Non è necessario attendere la manifestazione di un danno legato alla pensione, né è obbligatorio coinvolgere l’INPS nel processo.

Queste sono le conclusioni a cui è giunta la Cassazione, che ha accolto il ricorso di un lavoratore.

Nel caso di specie un dipendente aveva fatto causa al proprio datore di lavoro poiché questi gli aveva versato i contributi in misura ridotta, ossia sulla base di un part-time, benché svolgesse mansioni a tempo pieno.

In primo e secondo grado, i giudici hanno rigettato il ricorso, ritenendo che non ci fosse un interesse attuale ad agire: il lavoratore infatti non aveva ancora raggiunto l’età pensionabile e quindi non poteva dimostrare un danno immediato legato ai contributi mancanti, essenziali per accedere alla pensione.

La disputa è stata portata davanti alla Cassazione, dove il dipendente ha sostenuto il proprio diritto incondizionato a ottenere una verifica giudiziale delle omissioni imputabili al datore di lavoro.

La Corte Suprema ha sovvertito le sorti del giudizio, riconoscendo il diritto per il lavoratore di richiedere la verifica del corretto e completo versamento dei contributi, correlati all’effettiva prestazione lavorativa, indipendentemente dal raggiungimento dei requisiti per la pensione.

In che modo si può agire legalmente per contributi non versati?

Il lavoratore, per agire, non deve per forza attendere che il danno si sia conclamato.

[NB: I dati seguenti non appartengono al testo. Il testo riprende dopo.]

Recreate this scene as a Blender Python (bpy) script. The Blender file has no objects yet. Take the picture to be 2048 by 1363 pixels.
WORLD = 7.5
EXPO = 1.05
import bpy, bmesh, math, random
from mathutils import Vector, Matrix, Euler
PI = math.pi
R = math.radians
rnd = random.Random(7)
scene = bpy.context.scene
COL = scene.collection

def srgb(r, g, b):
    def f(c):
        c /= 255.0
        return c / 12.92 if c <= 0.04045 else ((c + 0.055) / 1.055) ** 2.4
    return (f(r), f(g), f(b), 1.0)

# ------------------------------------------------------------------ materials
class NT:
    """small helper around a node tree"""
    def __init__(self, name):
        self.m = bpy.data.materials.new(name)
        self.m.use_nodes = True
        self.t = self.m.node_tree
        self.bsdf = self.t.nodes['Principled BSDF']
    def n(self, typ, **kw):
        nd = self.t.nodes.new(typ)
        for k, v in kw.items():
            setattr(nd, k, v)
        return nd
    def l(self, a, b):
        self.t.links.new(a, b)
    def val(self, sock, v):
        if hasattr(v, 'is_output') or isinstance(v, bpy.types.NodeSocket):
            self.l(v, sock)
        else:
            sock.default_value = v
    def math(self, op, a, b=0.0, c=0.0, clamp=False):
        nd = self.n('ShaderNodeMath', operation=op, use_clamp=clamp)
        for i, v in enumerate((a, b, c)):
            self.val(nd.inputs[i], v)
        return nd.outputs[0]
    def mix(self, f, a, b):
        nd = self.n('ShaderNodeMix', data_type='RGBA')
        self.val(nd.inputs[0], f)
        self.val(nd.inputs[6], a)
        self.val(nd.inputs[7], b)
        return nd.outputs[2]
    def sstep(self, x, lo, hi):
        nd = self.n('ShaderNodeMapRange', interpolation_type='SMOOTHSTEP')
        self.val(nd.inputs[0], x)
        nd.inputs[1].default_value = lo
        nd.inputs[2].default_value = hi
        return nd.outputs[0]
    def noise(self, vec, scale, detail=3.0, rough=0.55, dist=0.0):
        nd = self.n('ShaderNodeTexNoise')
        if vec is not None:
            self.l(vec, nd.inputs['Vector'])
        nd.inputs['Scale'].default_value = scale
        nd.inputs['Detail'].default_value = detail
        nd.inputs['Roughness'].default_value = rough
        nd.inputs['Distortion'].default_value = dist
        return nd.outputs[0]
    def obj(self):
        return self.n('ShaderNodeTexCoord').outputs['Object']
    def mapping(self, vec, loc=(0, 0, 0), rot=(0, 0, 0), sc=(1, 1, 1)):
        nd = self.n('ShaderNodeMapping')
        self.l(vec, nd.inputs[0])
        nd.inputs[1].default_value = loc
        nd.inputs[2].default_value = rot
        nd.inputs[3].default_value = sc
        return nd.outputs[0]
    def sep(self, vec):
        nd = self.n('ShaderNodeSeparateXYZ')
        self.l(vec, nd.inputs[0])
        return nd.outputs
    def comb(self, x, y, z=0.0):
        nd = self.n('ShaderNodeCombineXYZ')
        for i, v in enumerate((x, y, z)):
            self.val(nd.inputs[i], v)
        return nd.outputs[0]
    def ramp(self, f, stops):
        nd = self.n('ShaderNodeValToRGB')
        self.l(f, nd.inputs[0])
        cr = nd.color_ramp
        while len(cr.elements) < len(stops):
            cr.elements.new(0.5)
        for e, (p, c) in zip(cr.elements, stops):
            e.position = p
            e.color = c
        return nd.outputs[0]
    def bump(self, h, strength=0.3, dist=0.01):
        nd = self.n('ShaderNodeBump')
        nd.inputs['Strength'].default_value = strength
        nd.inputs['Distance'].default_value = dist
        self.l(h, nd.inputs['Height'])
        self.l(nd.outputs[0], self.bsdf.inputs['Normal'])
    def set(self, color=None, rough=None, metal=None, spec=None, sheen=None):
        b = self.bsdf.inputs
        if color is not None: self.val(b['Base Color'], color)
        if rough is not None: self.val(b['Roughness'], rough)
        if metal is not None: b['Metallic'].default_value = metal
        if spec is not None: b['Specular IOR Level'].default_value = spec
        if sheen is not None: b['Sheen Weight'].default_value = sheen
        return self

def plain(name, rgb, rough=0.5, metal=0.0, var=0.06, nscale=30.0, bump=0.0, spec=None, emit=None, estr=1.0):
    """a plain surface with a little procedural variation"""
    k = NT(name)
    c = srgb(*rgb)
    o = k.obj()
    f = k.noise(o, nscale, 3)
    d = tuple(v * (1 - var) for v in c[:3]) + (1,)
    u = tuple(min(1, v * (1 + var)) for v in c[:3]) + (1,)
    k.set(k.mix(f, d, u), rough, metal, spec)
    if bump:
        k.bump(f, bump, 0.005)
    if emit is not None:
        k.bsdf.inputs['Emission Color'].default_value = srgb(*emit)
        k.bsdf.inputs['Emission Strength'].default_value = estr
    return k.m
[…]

Può cioè richiedere un accertamento giudiziale dell’omissione dei contributi in qualsiasi momento, ancor prima di andare in pensione e quindi della maturazione di qualsiasi diritto previdenziale. La Suprema Corte ha chiarito che il dipendente ha sempre l’interesse ad agire contro il datore di lavoro per l’accertamento dei contributi omessi.

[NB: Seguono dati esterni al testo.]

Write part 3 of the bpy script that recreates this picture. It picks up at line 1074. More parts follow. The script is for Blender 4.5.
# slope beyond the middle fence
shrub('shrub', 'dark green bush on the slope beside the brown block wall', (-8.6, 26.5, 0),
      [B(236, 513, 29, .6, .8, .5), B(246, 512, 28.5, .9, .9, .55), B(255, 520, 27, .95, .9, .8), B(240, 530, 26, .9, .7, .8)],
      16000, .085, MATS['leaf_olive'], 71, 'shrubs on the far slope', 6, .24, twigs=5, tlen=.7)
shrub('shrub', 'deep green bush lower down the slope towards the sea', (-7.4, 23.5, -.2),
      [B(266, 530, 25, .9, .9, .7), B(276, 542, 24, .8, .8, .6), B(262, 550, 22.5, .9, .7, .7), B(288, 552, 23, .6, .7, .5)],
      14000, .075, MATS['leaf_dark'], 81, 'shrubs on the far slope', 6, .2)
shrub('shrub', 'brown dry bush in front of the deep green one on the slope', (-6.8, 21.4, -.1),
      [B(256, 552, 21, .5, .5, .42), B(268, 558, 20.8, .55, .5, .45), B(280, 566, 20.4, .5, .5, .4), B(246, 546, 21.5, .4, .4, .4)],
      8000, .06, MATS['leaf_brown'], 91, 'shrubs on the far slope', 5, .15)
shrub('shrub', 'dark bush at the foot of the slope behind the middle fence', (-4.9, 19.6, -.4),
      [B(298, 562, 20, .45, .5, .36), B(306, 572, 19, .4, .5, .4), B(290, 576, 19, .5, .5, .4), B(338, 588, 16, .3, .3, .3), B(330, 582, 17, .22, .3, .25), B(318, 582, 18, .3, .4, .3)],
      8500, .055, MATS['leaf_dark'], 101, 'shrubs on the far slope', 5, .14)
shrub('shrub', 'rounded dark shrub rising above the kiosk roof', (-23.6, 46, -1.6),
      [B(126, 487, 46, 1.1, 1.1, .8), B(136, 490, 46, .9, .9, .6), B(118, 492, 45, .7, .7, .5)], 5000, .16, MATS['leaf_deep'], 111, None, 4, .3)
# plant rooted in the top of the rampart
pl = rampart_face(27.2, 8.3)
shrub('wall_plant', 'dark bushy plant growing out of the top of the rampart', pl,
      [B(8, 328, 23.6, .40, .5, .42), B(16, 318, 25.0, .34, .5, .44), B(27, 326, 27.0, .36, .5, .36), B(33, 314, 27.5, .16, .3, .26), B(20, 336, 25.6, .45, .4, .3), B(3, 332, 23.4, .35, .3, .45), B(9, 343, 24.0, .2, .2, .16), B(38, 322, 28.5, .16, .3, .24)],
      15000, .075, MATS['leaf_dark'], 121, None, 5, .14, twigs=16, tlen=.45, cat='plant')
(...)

Quali azioni legali per contributi non versati dal datore?

Per ottenere una sentenza favorevole, il lavoratore deve dimostrare l’irregolarità dei versamenti contributivi effettuati dal datore di lavoro.  Egli ha due vie legali: può optare per un’azione di condanna generica al risarcimento del danno secondo l’art. 2116 cod. civ., oppure può scegliere un’azione di mero accertamento dell’omissione contributiva. Entrambe le azioni sono volte a proteggere la posizione contributiva del dipendente di fronte a potenziali danni futuri.

Non è necessario integrare il contraddittorio nei confronti dell’Inps, poiché la questione riguarda un rapporto diretto tra lavoratore e datore.

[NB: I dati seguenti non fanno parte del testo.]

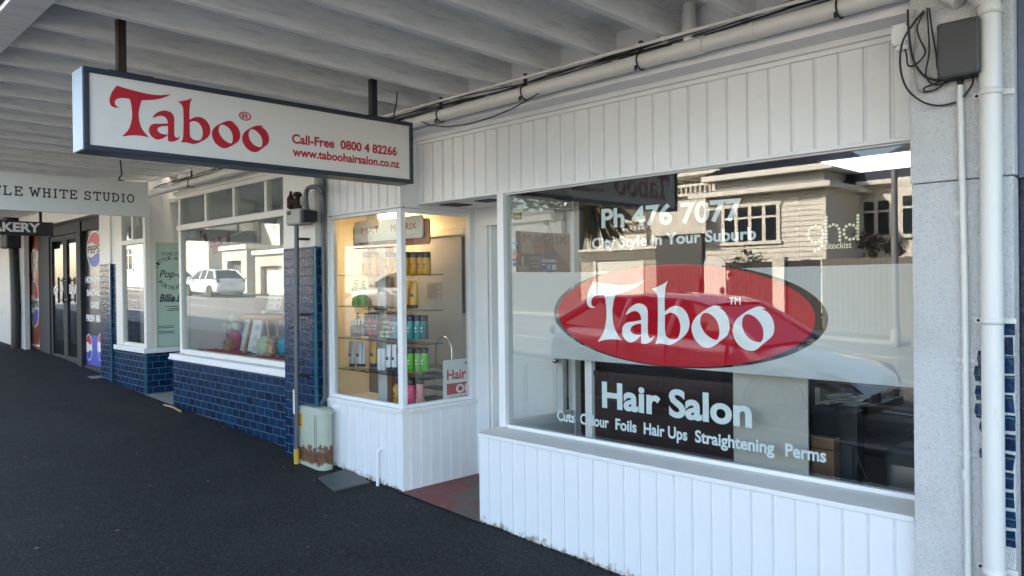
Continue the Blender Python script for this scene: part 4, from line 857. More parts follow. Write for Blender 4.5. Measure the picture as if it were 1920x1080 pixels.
# ------------------------------------------------------------------ salon display bay
DY = .33
def B(px, py, y=DY): return P(px, py, 1, y)
LQ = P(737, 402, 1, .50)
lampb = thing('ceiling_lamp', 'frilled warm ceiling lamp glowing in the lit display bay', 'lamp', (LQ.x, .50, 2.2))
m = MB()
MB().lathe((LQ.x, .50, 2.27), [(.06, 0), (.08, .02), (.03, .03)], 16).build('ceiling_plate', M['white'], lampb)
fr_ = []
n = 40
for i, (r, z) in enumerate(((.06, 2.27), (.10, 2.235), (.125, 2.20), (.12, 2.17))): fr_ += [(LQ.x+r*(1+.08*(k % 2))*cos(2*pi*k/n), .50+r*(1+.08*(k % 2))*sin(2*pi*k/n), z) for k in range(n)]
m.add(fr_, [(i*n+k, i*n+(k+1) % n, (i+1)*n+(k+1) % n, (i+1)*n+k) for i in range(3) for k in range(n)])
m.build('lamp_shade', emit('lamp_glow', (1, .82, .52), 1.6), lampb)
bl = bpy.data.lights.new('bulb_light', 'POINT'); bl.energy = 1.7; bl.color = (1, .80, .55); bl.shadow_soft_size = .05; bo = bpy.data.objects.new('bulb', bl); link(bo, lampb); bo.location = (0, 0, .01)
st = thing('display_stand', 'white and copper product stand with a rounded header and glass shelves', 'display stand', (-5.35, .4, .6))
a, b = B(709, 440, .42), B(725, 440, .42); c, d = B(725, 440, .44), B(736, 440, .44)
MB().box(a.x, b.x, .40, .44, .60, 2.02).build('white_column', M['sign_white'], st, .003)
MB().box(c.x+.002, d.x, .41, .45, .60, 1.95).build('copper_column', col('copper_board', (.30, .13, .07), .35, .3), st, .003)
def rr2(x0, x1, z0, z1, r, n=5):
    out = []
    for cx, cz, a0 in ((x1-r, z1-r, 0), (x0+r, z1-r, 90), (x0+r, z0+r, 180), (x1-r, z0+r, 270)): out += [(cx+r*cos(radians(a0+90*k/n)), cz+r*sin(radians(a0+90*k/n))) for k in range(n+1)]
    return out
hh = [B(664, 412, .38), B(792, 408, .38), B(664, 452, .38), B(792, 449, .38)]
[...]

Questo principio si basa sul fatto che, benché il dipendente non sia il creditore diretto dei contributi previdenziali, ha il diritto costituzionale di mantenere integra la propria posizione contributiva, e ogni omissione in tal senso costituisce un pregiudizio attuale.

Del resto, con l’introduzione del sistema contributivo, è nell’interesse del lavoratore assicurarsi che il maggior numero possibile di contributi venga accertato, dato che influenzerà direttamente l’ammontare della futura pensione.

Conclusioni

In conclusione, la Cassazione ha stabilito che il dipendente, per proteggere il proprio diritto all’integrità della posizione contributiva, ha sempre l’interesse a procedere legalmente contro il datore di lavoro per verificare la correttezza dei contributi versati, anche se ancora è regolarmente assunto e sta lavorando. Non è necessario che si manifesti cioè un danno relativo alla prestazione pensionistica e che quindi sia andato in pensione.